These photographs possess a virtue that can surprise both the audience well acquainted with the author and, equally, those who see his works for the first time.

This time Sveshnikov refused to create a ‘project': space subordinate to gestures and allusions easily read by the audience, and thus entered a game both risky and exciting. Naturally, an experienced guest will remember the names of Karl Blossfeld and Wilson Bentley, the leaders of New Objectivity group – and won't be mistaken: Sveshnikov's ultimate attention to the world of plants turns a picture of a fern into something to be rather called a portrait. The artist observes one other requirement of the tradition. Blossfeld experimented with optics stretching camera's bellows and created a photo camera unique for his time. Sveshnikov, too, proclaims the importance of the right choice for sharpness area.

However, similarities are limited to the above mentioned characteristics and, possibly, also the fact that it is almost impossible to date the Fragments (whether by end of XIX century or our time). And it's beyond this limit that the most interesting things start. Next to recent photographs of plants and trees the exhibition places images of people shot a couple decades ago. A lonely profile at an empty patisserie table in Vassilievsky Island, a child with a doll at a common Leningrad scrapyard shot quite carelessly, on the move, but with an ‘incidentally' right balance of light and shadow, find their place next to images of inanimate nature. And one is left to wonder what calculations are put in the basis of this unexpected naturalness, or to trust the familiar judgment that ‘freest associations are most correct'.


SERGEI SVESHNIKOV. First of All, to the Technology of It

Analogous photography interests me much more than digital because it has a much wider range of possibilities. Analogous photography (photography made using film) starts with choosing a subject. First of all, a clear plan, a story appears in photographer's head. It is somewhat like shooting a good film: preproduction takes place only before the shooting itself starts. Similarly, a photographer should have a clear understanding what he will do and in what order. This affects the choice of negative material, light conditions, processing mode, positive process parameters. Additional processing can include toning, chemical processing using metallic salts, chromic salts processing (when the ready made print is used as matrix) and conclusive retouching.

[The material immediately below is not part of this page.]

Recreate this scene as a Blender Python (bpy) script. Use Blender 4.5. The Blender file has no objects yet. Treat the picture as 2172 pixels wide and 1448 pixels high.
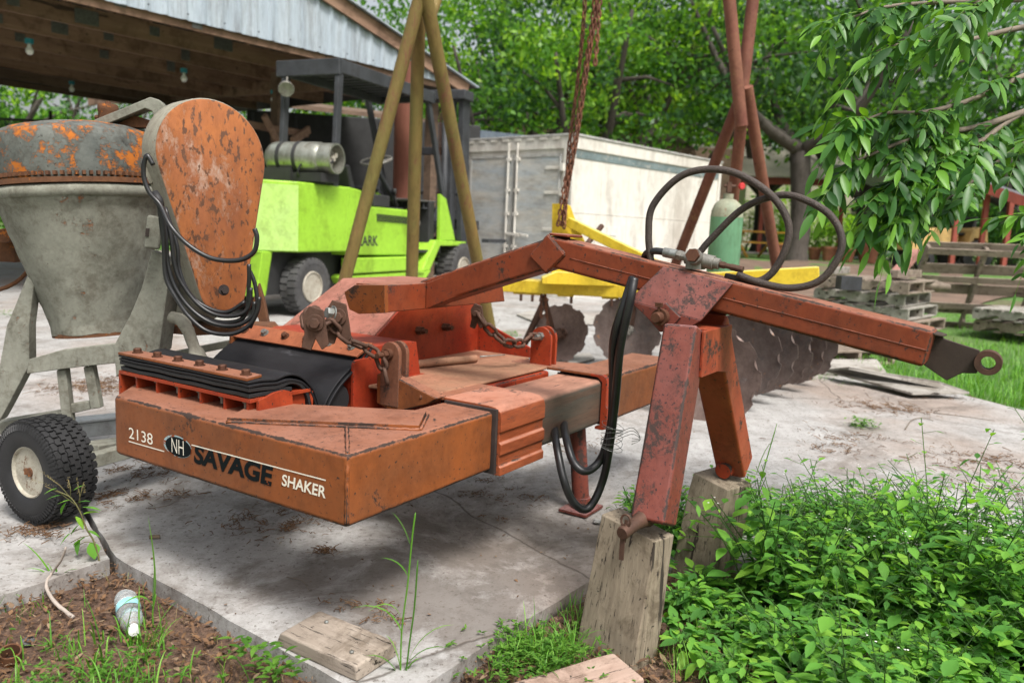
import bpy, math, random
from mathutils import Vector, Matrix, noise as mnoise
random.seed(7)
SC = bpy.context.scene
COL = SC.collection
R = math.radians

# ---------------------------------------------------------------- camera
FPX = 1700.0; PITCH = R(8.0); ROLL = R(2.5); CH = 1.1
fw = Vector((0, math.cos(PITCH), -math.sin(PITCH)))
_r0 = Vector((1, 0, 0)); _u0 = Vector((0, math.sin(PITCH), math.cos(PITCH)))
cr = _r0*math.cos(ROLL) + _u0*math.sin(ROLL)
cu = -_r0*math.sin(ROLL) + _u0*math.cos(ROLL)
CP = Vector((0, 0, CH))
cam_d = bpy.data.cameras.new('camera'); cam = bpy.data.objects.new('camera', cam_d); COL.objects.link(cam)
cam.matrix_world = Matrix(((cr.x, cu.x, -fw.x, CP.x), (cr.y, cu.y, -fw.y, CP.y), (cr.z, cu.z, -fw.z, CP.z), (0, 0, 0, 1)))
cam_d.sensor_width = 36; cam_d.lens = FPX/2172*36; cam_d.clip_start = 0.05; cam_d.clip_end = 2000
cam_d.dof.use_dof = True; cam_d.dof.focus_distance = 2.45; cam_d.dof.aperture_fstop = 3.2
SC.camera = cam
# ---------------------------------------------------------------- sky, sun, exposure
W = bpy.data.worlds.new('World'); SC.world = W; W.use_nodes = True
wn = W.node_tree; bg = wn.nodes['Background']
sky = wn.nodes.new('ShaderNodeTexSky'); sky.sky_type = 'NISHITA'; sky.sun_disc = False
SUN_EL, SUN_AZ = R(58), R(150)      # azimuth clockwise from +Y
sky.sun_elevation = SUN_EL; sky.sun_rotation = SUN_AZ; sky.air_density = 1.3; sky.dust_density = 6.0; sky.ozone_density = 1.0
hsv = wn.nodes.new('ShaderNodeHueSaturation'); hsv.inputs['Saturation'].default_value = 0.35
wn.links.new(sky.outputs[0], hsv.inputs['Color']); wn.links.new(hsv.outputs[0], bg.inputs['Color'])
bg.inputs['Strength'].default_value = 0.13
sl = bpy.data.lights.new('sun', 'SUN'); sl.energy = 2.9; sl.angle = R(16); sl.color = (1, .965, .92)
so = bpy.data.objects.new('sun', sl); COL.objects.link(so)
sd = Vector((math.sin(SUN_AZ)*math.cos(SUN_EL), math.cos(SUN_AZ)*math.cos(SUN_EL), math.sin(SUN_EL)))
so.rotation_euler = sd.to_track_quat('Z', 'Y').to_euler()
SC.view_settings.view_transform = 'Standard'; SC.view_settings.look = 'None'; SC.view_settings.gamma = 1
SC.view_settings.exposure = 0.62

# ---------------------------------------------------------------- survey helpers: sight lines onto real planes of the yard
def ray(px, py): return fw + cr*((px-1086)/FPX) + cu*((724-py)/FPX)
def G(px, py, z=0.0):
    d = ray(px, py); return CP + d*((z-CH)/d.z)
def D(px, py, y):
    d = ray(px, py); return CP + d*(y/d.y)

# ---------------------------------------------------------------- mesh builder
def V(*a): return Vector(a)
def frame_from(d, up=None):
    d = d.normalized()
    up = up or (V(0, 0, 1) if abs(d.z) < .95 else V(1, 0, 0))
    x = up.cross(d)
    if x.length < 1e-5: x = V(1, 0, 0).cross(d)
    x.normalize(); y = d.cross(x); return x, y, d

class MB:
    def __init__(s): s.v = []; s.f = []; s.m = []; s.mi = 0; s.col = None
    def add(s, vs, fs):
        n = len(s.v); s.v += [Vector(p) for p in vs]; s.f += [tuple(i+n for i in f) for f in fs]; s.m += [s.mi]*len(fs); return s
    def box(s, c, sz, rot=None):
        c = Vector(c); hx, hy, hz = sz[0]/2, sz[1]/2, sz[2]/2
        vs = [V(x, y, z) for x in (-hx, hx) for y in (-hy, hy) for z in (-hz, hz)]
        if rot is not None: vs = [rot @ p for p in vs]
        return s.add([p+c for p in vs], [(0, 1, 3, 2), (4, 6, 7, 5), (0, 4, 5, 1), (2, 3, 7, 6), (0, 2, 6, 4), (1, 5, 7, 3)])
    def span(s, a, b):
        a = Vector(a); b = Vector(b); return s.box((a+b)/2, [abs(b[i]-a[i]) for i in range(3)])
    def bar(s, p0, p1, w, h, up=None, w1=None, h1=None):
        p0 = Vector(p0); p1 = Vector(p1); x, y, d = frame_from(p1-p0, up)
        w1 = w if w1 is None else w1; h1 = h if h1 is None else h1
        vs = [p+x*(a*ww/2)+y*(b*hh/2) for p, ww, hh in ((p0, w, h), (p1, w1, h1)) for a, b in ((-1, -1), (1, -1), (1, 1), (-1, 1))]
        return s.add(vs, [(3, 2, 1, 0), (4, 5, 6, 7), (0, 1, 5, 4), (1, 2, 6, 5), (2, 3, 7, 6), (3, 0, 4, 7)])
    def prism(s, pts, vec):
        pts = [Vector(p) for p in pts]; vec = Vector(vec); n = len(pts)
        nrm = sum(((pts[i]-pts[0]).cross(pts[(i+1) % n]-pts[0]) for i in range(1, n)), Vector())
        if nrm.dot(vec) > 0: pts = pts[::-1]
        vs = pts + [p+vec for p in pts]
        return s.add(vs, [tuple(range(n)), tuple(range(2*n-1, n-1, -1))] + [(i, i+n, (i+1) % n+n, (i+1) % n) for i in range(n)])
    def tube(s, path, r, seg=10, closed=False, caps=True):
        path = [Vector(p) for p in path]; n = len(path)
        rr = r if isinstance(r, (list, tuple)) else [r]*n
        tans = []
        for i in range(n):
            a = path[(i-1) % n] if (closed or i > 0) else path[i]; b = path[(i+1) % n] if (closed or i < n-1) else path[i]
            t = (b-a); tans.append(t.normalized() if t.length > 1e-9 else V(0, 0, 1))
        x, y, _ = frame_from(tans[0]); vs = []
        for i in range(n):
            t = tans[i]; x = (x - t*x.dot(t)); x = x.normalized() if x.length > 1e-6 else frame_from(t)[0]; y = t.cross(x)
            for k in range(seg):
                a = 2*math.pi*k/seg; vs.append(path[i] + x*(math.cos(a)*rr[i]) + y*(math.sin(a)*rr[i]))
        fs = []
        for i in range(n if closed else n-1):
            j = (i+1) % n
            for k in range(seg):
                l = (k+1) % seg; fs.append((i*seg+k, i*seg+l, j*seg+l, j*seg+k))
        if not closed and caps: fs += [tuple(range(seg-1, -1, -1)), tuple(range((n-1)*seg, n*seg))]
        return s.add(vs, fs)
    def cyl(s, p0, p1, r, seg=20, r1=None): return s.tube([p0, p1], [r, r if r1 is None else r1], seg)
    def lathe(s, prof, p0, axis, seg=32, close=False):
        p0 = Vector(p0); x, y, d = frame_from(Vector(axis)); vs = []; n = len(prof)
        for (r, h) in prof:
            for k in range(seg):
                a = 2*math.pi*k/seg; vs.append(p0 + d*h + x*(math.cos(a)*r) + y*(math.sin(a)*r))
        fs = []
        for i in range(n if close else n-1):
            j = (i+1) % n
            for k in range(seg):
                l = (k+1) % seg; fs.append((i*seg+k, i*seg+l, j*seg+l, j*seg+k))
        if not close: fs += [tuple(range(seg-1, -1, -1)), tuple(range((n-1)*seg, n*seg))]
        return s.add(vs, fs)
    def hexbolt(s, p, ax, r=.012, h=.01, sh=.0):
        p = Vector(p); ax = Vector(ax).normalized()
        s.tube([p, p+ax*.003], r*1.35, 14); s.tube([p+ax*.003, p+ax*(h*.85+.003), p+ax*(h+.003)], [r, r, r*.85], 6)
        if sh: s.tube([p+ax*h, p+ax*(h+sh)], r*.5, 10)
        return s
    def build(s, name, mats, parent=None, bevel=0, seg=3, smooth=False, world=False, angle=None):
        me = bpy.data.meshes.new(name); vs = s.v
        if parent is not None and world:
            inv = mw(parent).inverted(); vs = [inv @ p for p in vs]
        me.from_pydata([tuple(p) for p in vs], [], s.f)
        mats = mats if isinstance(mats, (list, tuple)) else [mats]
        for m in mats: me.materials.append(m)
        me.polygons.foreach_set('material_index', s.m)
        if smooth or bevel: me.polygons.foreach_set('use_smooth', [True]*len(s.f))
        me.update()
        o = bpy.data.objects.new(name, me); COL.objects.link(o)
        if parent is not None: o.parent = parent
        if bevel:
            b = o.modifiers.new('bevel', 'BEVEL'); b.width = bevel; b.segments = seg; b.limit_method = 'ANGLE'; b.angle_limit = R(30); b.harden_normals = True
        elif smooth and angle:
            me.set_sharp_from_angle(angle=R(angle))
        return o
def mw(o):
    m = o.matrix_basis.copy(); p = o.parent
    while p is not None: m = p.matrix_basis @ m; p = p.parent
    return m
def thing(name, label, cat, loc=(0, 0, 0), rz=0, group=None, rot=None):
    o = bpy.data.objects.new(name, None); COL.objects.link(o); o.empty_display_size = .1
    o.location = loc; o.rotation_euler = rot if rot else (0, 0, rz)
    o['label'] = label; o['category'] = cat
    if group: o['group'] = group
    bpy.context.view_layer.update()
    return o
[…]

I liked very much photographs of Karl Blossfeld and Maria Panich. Blossfeld created very sharp and precise images – I should call them portraits of plants. Panich's works are blurred and gleaming, with details melting into a trailing carpet. These two authors are like the poles for me. I value their work highly: their images show clearly that a subject is just an occasion to make a statement and that any subject, even most primitive, can be used to make an outstanding photograph. It doesn't mean of course that, at seeing these authors' works, we'll grab our cameras and start picturing grass. We have seen a lot. But it happened to me once, I was sitting on the ground changing lenses and suddenly saw the grass! Fabulous object with so many faces. Just five minutes of watching it – and you know everything, what equipment to use, how to shoot and why!

As far as portraits are concerned, I am most interested in elderly people whose faces bear traces of the life-long workings of their hearts.

Shooting a portrait splits you into two persons. One is in contact with the sitter, joking with him: after all, I am not shooting behind his back. The second person is laid-back and cynical in watching the light, the shadows, the angles. It is difficult at first to be two people at the same time, but eventually it absorbs you.